Early in her career she was challenged to write a script about the Australian explorer Edmund Kennedy, who was speared by Aborigines at Cape York in 1848. The film's producer declared that hers was the first script he had read which showed a real understanding of how films were made. She was promptly told to "go out and make films".

It was her award-winning script for Christopher McCulloch's Paddington Lace (1970) which attracted my attention when I was looking for a scriptwriter to adapt Caddie, the autobiography of a woman forced to take menial jobs, at the height of the depression, including that of a barmaid, to support her children. She protested, "I've never written a feature film." I replied, "I've never produced one." And so began a long and trusting professional and personal friendship.

Caddie was a baptism of fire for all of us. We had enough money for six weeks of filming and a script which should rightfully have been given eight weeks. Each week, after six days of shooting, the seventh day would be spent by the director, Donald Crombie, and Long tearing pages out of the script to fit the shooting schedule we could afford. She described each weekend as like having one's right and left arms being taken off simultaneously.

The result, premiered in London in 1976, with Caddie superbly played by Helen Morse, caught the public imagination in a way no other Australian film had done before.

The success of Caddie encouraged Long to take on the dual roles of writing and producing. She was only the second woman to do so in Australian feature films in more than 45 years. In this dual role she made The Picture Show Man (1977), which celebrates the life of the touring showmen who took movies to the bush with portable projector and screen. It was made with great affection for its central character and earned a place in the history of our industry whose pioneers were mainly forgotten. Then came the 1981 box office success Puberty Blues, which she wrote and co- produced with Margaret Kelly.

More and more, however, her attention was being attracted to the difficult role of producing; her next feature was Silver City (1984). It was the first film to deal with the human side of Australia's first post-war migrant intakes. This was followed by David Williamson's Emerald City in 1989.

Long's feature films received a total of 23 AFI nominations and won in seven categories. Her documentaries were equally acclaimed. The Pictures That Moved and The Passionate Industry were screened in official selection at Cannes and, in Italy in 1981, she won the prestigious Vittorio De Sica Award for scriptwriting.

In writing narration for my film on the life of the cameraman Frank Hurley, she described Hurley as "that stubborn, tireless man". The adjectives also described herself: Joan Long's tireless commitment to the renaissance of the Australian film industry in the 1960s and 1970s is legendary.

Long was a natural activist. As president of the Australian Writers Guild, she gave evidence to the 1972 inquiry into the Australian film industry. Of the 99 witnesses, she was one of only two women. The man sitting next to her thought she was a secretary - the inquiry chairman knew otherwise.

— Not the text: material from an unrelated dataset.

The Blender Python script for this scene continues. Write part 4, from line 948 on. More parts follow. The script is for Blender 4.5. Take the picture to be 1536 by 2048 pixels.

Her sense of history made her the ideal choice to be appointed the first chair of the National Film and Sound Archive in 1984. She was awarded the Order of Australia (AM) in 1980 for her services to the Australian film industry and received the Australian Writers Guild's Dorothy Crawford Award in 1991. Her long and distinguished career was further recognised in 1997 by Women in Film & Television with the first Venus Award.

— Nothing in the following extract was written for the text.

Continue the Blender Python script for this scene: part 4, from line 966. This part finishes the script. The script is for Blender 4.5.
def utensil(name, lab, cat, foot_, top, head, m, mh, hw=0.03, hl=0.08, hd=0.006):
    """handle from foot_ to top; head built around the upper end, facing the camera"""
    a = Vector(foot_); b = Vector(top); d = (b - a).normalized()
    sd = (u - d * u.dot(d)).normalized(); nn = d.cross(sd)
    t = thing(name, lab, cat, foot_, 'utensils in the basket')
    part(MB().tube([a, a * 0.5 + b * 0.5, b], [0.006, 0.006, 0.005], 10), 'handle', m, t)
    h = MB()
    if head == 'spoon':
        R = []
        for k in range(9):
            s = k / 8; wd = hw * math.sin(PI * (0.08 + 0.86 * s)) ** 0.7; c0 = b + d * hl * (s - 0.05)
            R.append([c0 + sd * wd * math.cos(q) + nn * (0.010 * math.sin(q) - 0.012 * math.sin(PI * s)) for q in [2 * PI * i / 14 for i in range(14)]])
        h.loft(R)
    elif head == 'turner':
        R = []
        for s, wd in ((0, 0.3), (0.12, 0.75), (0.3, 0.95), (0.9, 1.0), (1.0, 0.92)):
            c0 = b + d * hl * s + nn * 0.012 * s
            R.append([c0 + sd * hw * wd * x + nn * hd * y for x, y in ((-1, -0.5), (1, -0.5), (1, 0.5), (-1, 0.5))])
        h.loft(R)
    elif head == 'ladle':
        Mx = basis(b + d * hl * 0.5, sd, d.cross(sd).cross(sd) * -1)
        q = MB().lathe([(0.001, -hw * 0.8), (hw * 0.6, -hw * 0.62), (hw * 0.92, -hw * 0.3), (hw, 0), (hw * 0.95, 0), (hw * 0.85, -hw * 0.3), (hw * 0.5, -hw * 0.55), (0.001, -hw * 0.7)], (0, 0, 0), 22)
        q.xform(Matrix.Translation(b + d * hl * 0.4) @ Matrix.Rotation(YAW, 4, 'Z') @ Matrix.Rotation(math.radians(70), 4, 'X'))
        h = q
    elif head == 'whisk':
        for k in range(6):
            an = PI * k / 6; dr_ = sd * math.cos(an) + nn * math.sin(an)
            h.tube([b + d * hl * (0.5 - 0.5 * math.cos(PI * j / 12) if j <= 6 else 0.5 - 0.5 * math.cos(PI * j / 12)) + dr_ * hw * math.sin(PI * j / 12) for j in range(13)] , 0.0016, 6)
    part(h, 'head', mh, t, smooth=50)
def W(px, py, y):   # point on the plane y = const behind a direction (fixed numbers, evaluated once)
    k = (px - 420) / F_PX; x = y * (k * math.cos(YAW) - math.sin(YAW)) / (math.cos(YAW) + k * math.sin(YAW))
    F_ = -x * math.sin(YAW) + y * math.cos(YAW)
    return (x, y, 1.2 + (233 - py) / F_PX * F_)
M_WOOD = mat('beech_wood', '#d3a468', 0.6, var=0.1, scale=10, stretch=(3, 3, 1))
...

Until the illness that caused her death, Joan Long had been working on her screenplay for a docudrama on the life of her famous counterparts, the McDonagh sisters, Australian pioneer film-makers of the 1920s and 1930s.

Anthony Buckley

Joan Dorothy Boundy, film producer and screenwriter: born Rushworth, Victoria 20 July 1925; AM 1980; married Martin Long (one son, one daughter, one stepson and one stepson deceased); died Sydney, New South Wales 2 January 1999.